Copy exactly, and only, the lines between the line holding "Recreate this scene" and the line holding "w.node_tree.nodes['Background'].inputs[1].default_value = 0.004", inclusive; skip the pictures.

> [DATA PROVIDED]:
^^^^^^^^^^^^^^^^

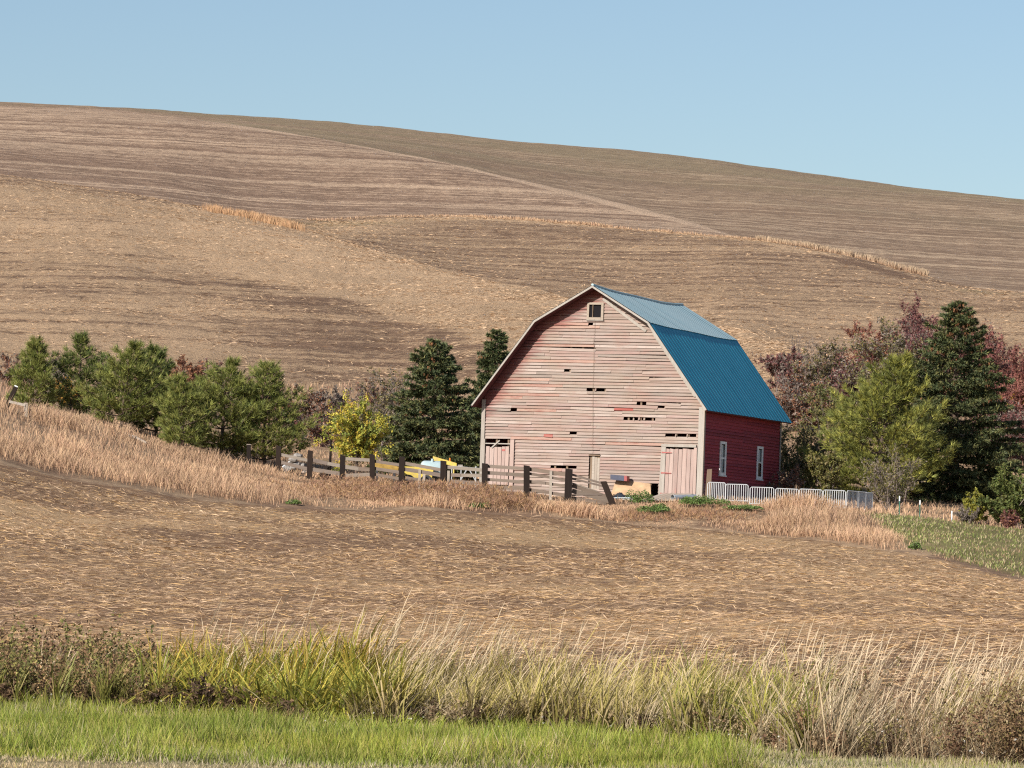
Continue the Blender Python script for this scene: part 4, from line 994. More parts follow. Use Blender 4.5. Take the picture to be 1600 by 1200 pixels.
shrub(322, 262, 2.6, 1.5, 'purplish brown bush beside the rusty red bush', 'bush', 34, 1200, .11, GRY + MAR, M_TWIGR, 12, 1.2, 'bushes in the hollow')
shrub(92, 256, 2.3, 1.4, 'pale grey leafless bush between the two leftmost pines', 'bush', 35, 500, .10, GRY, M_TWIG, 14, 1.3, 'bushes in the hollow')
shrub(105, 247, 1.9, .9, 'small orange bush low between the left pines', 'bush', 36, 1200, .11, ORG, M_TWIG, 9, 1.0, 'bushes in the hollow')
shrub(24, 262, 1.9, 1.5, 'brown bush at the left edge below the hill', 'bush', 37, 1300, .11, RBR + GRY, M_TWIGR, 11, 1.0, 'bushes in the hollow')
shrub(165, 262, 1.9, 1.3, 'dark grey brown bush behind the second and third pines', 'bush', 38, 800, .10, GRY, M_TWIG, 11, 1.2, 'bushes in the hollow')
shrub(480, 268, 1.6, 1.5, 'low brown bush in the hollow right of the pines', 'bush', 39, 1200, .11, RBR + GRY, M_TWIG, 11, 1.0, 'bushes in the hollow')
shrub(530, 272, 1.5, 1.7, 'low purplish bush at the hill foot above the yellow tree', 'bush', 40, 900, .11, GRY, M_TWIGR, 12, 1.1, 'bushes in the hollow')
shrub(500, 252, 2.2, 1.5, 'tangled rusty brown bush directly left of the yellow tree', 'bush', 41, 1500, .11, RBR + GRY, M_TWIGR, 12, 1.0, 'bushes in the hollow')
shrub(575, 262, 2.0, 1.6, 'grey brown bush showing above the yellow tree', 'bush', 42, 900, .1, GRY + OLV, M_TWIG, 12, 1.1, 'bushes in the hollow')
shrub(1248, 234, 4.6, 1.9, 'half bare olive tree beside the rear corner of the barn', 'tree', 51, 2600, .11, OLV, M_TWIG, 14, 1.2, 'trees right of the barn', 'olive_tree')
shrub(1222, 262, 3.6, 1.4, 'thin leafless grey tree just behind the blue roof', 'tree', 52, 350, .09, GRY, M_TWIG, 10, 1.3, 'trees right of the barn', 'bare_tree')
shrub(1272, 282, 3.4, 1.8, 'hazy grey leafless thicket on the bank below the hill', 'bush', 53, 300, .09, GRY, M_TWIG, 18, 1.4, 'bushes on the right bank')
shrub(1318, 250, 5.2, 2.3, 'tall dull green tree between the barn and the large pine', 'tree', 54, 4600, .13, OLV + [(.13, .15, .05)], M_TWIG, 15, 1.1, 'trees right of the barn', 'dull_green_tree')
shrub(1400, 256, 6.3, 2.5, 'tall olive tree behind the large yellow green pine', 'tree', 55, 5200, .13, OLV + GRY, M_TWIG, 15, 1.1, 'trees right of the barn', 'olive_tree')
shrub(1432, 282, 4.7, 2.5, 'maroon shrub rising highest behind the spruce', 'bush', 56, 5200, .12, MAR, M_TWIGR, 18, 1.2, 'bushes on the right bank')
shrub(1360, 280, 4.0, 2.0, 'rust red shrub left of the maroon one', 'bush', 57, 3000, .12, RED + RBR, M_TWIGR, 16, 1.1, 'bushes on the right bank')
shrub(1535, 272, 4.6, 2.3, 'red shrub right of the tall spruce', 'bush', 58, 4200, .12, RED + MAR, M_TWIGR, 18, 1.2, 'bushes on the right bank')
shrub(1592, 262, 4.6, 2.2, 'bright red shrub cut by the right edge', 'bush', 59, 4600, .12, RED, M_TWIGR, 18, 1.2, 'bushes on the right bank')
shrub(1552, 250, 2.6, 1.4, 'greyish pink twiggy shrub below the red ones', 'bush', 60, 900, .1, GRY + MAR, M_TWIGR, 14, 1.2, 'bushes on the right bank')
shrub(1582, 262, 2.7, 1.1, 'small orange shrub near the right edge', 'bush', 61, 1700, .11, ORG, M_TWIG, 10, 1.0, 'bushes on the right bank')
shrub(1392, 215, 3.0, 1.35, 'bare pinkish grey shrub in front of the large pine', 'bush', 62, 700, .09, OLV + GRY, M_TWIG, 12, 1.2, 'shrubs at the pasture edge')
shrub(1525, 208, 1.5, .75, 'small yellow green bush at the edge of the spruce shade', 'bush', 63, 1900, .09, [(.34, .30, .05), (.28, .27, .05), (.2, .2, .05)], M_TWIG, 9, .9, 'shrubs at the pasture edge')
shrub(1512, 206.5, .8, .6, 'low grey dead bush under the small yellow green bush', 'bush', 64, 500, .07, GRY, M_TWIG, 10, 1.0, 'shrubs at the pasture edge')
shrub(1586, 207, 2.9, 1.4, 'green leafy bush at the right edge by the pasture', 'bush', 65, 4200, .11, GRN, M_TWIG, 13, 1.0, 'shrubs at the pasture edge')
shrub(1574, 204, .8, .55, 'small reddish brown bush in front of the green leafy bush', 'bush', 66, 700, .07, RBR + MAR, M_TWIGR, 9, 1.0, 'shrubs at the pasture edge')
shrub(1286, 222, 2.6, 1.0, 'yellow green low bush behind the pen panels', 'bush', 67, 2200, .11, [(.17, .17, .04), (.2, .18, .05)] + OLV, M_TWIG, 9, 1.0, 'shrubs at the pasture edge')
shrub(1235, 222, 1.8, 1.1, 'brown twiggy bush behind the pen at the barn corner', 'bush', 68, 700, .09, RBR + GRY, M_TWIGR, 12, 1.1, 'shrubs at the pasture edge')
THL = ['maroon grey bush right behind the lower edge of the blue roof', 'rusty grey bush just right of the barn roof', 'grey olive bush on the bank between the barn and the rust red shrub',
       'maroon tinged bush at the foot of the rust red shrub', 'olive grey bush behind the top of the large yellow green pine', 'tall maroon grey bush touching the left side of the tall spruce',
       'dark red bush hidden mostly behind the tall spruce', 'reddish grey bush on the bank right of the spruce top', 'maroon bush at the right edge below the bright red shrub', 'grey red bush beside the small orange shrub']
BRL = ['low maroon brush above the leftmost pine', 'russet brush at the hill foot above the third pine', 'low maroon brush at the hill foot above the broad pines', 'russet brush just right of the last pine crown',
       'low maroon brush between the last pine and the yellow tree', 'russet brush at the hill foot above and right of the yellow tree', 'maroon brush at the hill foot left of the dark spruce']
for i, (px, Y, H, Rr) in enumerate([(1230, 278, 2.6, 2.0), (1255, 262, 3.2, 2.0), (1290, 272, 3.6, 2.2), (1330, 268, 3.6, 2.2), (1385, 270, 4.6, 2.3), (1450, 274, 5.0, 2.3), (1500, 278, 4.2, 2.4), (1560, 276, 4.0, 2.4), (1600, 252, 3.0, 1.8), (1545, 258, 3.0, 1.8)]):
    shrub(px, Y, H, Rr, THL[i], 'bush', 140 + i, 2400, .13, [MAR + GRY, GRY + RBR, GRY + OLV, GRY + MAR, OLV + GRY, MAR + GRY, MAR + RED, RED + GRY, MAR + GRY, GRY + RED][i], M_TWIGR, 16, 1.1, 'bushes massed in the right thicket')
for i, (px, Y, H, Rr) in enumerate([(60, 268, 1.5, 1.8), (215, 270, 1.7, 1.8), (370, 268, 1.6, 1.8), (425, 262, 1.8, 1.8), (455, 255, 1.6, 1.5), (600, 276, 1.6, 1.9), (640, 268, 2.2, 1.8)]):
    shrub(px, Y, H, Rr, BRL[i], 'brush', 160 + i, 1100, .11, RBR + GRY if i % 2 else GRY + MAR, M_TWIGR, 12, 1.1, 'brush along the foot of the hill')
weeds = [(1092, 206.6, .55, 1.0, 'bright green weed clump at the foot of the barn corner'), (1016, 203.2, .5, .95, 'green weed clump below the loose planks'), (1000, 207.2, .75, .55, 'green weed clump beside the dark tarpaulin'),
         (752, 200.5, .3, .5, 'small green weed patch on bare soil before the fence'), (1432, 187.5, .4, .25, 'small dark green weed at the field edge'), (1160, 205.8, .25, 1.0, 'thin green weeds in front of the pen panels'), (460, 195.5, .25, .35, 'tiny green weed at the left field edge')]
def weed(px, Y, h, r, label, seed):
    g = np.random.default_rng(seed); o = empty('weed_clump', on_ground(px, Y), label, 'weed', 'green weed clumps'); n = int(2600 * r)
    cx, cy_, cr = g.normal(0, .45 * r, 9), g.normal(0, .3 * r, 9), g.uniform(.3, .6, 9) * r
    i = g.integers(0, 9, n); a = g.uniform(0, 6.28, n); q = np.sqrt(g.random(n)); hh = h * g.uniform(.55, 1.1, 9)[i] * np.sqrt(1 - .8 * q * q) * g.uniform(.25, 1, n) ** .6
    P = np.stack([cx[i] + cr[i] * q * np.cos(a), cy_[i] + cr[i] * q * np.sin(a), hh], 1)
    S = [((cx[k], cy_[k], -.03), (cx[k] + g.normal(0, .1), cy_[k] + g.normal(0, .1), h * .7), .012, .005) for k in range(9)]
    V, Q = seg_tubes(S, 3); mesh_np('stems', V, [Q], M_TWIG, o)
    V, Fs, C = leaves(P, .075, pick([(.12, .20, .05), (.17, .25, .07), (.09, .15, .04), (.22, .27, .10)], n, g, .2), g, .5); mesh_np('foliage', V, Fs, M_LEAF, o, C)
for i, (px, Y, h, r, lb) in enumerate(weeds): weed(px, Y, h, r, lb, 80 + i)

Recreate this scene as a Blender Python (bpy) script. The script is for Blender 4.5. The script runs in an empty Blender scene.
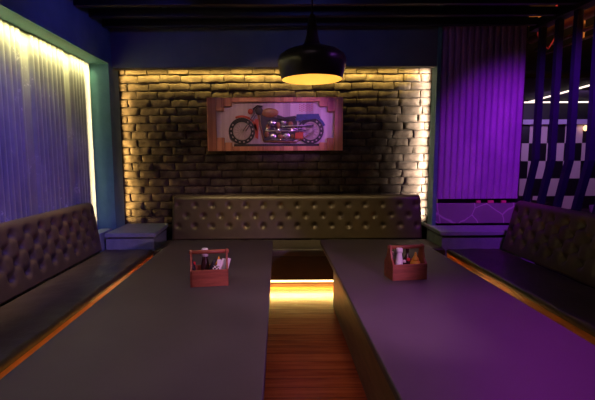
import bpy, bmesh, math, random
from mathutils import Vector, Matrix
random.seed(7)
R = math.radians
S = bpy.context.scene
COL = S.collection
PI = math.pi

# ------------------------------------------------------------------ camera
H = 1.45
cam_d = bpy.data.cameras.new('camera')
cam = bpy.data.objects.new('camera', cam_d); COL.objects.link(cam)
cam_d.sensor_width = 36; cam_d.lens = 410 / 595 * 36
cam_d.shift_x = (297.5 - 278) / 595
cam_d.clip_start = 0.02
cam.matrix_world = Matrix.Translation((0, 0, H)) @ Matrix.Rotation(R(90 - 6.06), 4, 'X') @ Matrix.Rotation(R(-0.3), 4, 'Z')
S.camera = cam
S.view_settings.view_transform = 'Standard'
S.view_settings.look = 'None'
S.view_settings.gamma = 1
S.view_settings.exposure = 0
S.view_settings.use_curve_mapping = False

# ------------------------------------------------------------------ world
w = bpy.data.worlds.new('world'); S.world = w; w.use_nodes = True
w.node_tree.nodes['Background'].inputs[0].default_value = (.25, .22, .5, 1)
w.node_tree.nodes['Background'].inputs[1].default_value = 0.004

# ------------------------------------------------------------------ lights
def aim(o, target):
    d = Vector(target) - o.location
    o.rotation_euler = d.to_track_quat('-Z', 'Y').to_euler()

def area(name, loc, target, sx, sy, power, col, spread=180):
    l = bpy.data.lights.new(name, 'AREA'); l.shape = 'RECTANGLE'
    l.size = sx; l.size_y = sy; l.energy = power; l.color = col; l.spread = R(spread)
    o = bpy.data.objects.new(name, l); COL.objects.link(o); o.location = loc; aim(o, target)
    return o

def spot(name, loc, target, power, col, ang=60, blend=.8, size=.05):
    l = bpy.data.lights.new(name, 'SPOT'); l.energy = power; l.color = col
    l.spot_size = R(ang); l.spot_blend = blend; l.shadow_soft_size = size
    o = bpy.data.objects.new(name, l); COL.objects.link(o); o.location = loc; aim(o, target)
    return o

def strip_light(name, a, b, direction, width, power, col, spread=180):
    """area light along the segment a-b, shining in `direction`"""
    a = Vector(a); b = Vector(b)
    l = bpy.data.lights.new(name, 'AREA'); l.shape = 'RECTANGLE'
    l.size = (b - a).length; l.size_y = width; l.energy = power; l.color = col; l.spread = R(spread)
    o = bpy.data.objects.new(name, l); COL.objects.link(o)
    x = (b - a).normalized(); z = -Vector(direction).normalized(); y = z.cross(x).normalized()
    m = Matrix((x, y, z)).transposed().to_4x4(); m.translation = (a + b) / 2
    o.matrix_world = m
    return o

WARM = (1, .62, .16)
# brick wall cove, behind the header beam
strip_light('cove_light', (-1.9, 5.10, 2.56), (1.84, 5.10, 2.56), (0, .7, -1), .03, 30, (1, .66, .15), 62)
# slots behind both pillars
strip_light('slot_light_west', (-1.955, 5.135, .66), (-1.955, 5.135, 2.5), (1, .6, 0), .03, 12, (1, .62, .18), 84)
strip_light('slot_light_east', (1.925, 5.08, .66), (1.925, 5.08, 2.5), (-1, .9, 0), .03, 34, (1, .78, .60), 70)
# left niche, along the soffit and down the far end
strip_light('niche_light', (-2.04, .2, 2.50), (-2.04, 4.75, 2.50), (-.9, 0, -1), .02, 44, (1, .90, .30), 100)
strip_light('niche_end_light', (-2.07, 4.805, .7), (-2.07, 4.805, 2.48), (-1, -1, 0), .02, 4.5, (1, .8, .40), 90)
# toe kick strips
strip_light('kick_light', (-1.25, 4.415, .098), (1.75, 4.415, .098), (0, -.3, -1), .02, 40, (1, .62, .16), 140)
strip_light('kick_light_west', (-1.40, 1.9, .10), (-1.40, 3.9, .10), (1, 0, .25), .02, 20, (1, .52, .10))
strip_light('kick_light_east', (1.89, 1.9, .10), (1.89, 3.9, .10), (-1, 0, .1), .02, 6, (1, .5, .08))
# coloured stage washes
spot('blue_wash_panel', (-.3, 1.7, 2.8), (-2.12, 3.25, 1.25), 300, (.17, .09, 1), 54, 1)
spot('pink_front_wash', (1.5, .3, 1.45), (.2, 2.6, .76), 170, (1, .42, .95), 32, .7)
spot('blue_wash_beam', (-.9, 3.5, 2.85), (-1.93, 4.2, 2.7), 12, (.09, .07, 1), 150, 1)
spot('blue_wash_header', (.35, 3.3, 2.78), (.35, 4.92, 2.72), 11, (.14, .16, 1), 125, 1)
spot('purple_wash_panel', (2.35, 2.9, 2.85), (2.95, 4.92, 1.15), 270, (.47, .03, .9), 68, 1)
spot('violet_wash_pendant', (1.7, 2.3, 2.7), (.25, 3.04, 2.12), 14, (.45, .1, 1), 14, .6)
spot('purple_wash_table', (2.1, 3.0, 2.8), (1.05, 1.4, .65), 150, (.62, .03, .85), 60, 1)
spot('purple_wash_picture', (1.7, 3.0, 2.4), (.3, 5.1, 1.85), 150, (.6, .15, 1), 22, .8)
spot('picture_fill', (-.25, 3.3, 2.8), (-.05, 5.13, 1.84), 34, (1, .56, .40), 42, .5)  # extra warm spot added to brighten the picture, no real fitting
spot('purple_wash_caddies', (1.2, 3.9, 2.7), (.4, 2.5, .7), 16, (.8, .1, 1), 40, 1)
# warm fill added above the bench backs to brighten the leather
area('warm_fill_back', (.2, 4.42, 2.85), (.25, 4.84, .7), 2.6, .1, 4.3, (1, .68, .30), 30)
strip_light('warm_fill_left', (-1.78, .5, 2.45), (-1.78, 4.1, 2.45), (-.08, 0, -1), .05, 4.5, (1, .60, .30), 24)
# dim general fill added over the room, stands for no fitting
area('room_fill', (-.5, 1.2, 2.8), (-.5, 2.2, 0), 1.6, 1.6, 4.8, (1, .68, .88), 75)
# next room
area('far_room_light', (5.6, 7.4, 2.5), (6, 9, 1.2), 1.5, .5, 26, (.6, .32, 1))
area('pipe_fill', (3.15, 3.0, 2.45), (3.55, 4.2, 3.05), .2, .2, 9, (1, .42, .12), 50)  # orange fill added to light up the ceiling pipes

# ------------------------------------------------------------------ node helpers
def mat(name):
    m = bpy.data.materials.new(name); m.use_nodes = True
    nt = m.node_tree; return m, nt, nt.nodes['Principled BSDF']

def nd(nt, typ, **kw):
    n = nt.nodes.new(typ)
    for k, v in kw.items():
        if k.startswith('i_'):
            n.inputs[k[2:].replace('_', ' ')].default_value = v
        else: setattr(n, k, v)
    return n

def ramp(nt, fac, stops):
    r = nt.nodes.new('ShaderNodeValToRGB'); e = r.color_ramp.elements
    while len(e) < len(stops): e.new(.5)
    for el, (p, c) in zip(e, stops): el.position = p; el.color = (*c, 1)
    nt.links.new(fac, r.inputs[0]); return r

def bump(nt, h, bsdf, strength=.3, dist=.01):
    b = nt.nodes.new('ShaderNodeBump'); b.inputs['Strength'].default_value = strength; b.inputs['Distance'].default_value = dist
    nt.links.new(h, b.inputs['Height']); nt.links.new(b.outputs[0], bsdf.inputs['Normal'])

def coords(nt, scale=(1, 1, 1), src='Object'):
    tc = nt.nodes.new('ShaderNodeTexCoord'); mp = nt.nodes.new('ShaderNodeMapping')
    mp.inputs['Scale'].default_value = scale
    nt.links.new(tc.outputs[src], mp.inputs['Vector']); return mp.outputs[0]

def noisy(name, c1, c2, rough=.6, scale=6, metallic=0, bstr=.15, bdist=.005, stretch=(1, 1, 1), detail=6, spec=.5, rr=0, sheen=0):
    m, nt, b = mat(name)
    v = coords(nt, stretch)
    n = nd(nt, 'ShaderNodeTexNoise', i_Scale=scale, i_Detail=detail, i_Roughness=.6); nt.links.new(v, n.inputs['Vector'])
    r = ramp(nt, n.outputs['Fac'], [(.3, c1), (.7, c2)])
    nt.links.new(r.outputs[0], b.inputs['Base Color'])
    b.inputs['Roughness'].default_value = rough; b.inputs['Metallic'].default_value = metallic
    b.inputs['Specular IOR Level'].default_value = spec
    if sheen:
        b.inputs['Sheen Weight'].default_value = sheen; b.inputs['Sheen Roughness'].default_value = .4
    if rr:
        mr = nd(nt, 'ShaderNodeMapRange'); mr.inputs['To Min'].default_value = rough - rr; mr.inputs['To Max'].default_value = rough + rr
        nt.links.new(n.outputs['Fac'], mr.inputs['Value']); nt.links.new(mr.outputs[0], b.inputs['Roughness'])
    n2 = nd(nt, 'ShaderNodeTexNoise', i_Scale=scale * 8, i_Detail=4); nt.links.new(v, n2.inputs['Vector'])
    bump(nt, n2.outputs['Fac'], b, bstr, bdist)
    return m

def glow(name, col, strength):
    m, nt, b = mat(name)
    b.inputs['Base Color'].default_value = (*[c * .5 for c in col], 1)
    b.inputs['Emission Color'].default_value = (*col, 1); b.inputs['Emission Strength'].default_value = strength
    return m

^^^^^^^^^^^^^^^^

> [EXERCISE SOLUTION]:
Recreate this scene as a Blender Python (bpy) script. The script is for Blender 4.5. The script runs in an empty Blender scene.
import bpy, bmesh, math, random
from mathutils import Vector, Matrix
random.seed(7)
R = math.radians
S = bpy.context.scene
COL = S.collection
PI = math.pi

# ------------------------------------------------------------------ camera
H = 1.45
cam_d = bpy.data.cameras.new('camera')
cam = bpy.data.objects.new('camera', cam_d); COL.objects.link(cam)
cam_d.sensor_width = 36; cam_d.lens = 410 / 595 * 36
cam_d.shift_x = (297.5 - 278) / 595
cam_d.clip_start = 0.02
cam.matrix_world = Matrix.Translation((0, 0, H)) @ Matrix.Rotation(R(90 - 6.06), 4, 'X') @ Matrix.Rotation(R(-0.3), 4, 'Z')
S.camera = cam
S.view_settings.view_transform = 'Standard'
S.view_settings.look = 'None'
S.view_settings.gamma = 1
S.view_settings.exposure = 0
S.view_settings.use_curve_mapping = False

# ------------------------------------------------------------------ world
w = bpy.data.worlds.new('world'); S.world = w; w.use_nodes = True
w.node_tree.nodes['Background'].inputs[0].default_value = (.25, .22, .5, 1)
w.node_tree.nodes['Background'].inputs[1].default_value = 0.004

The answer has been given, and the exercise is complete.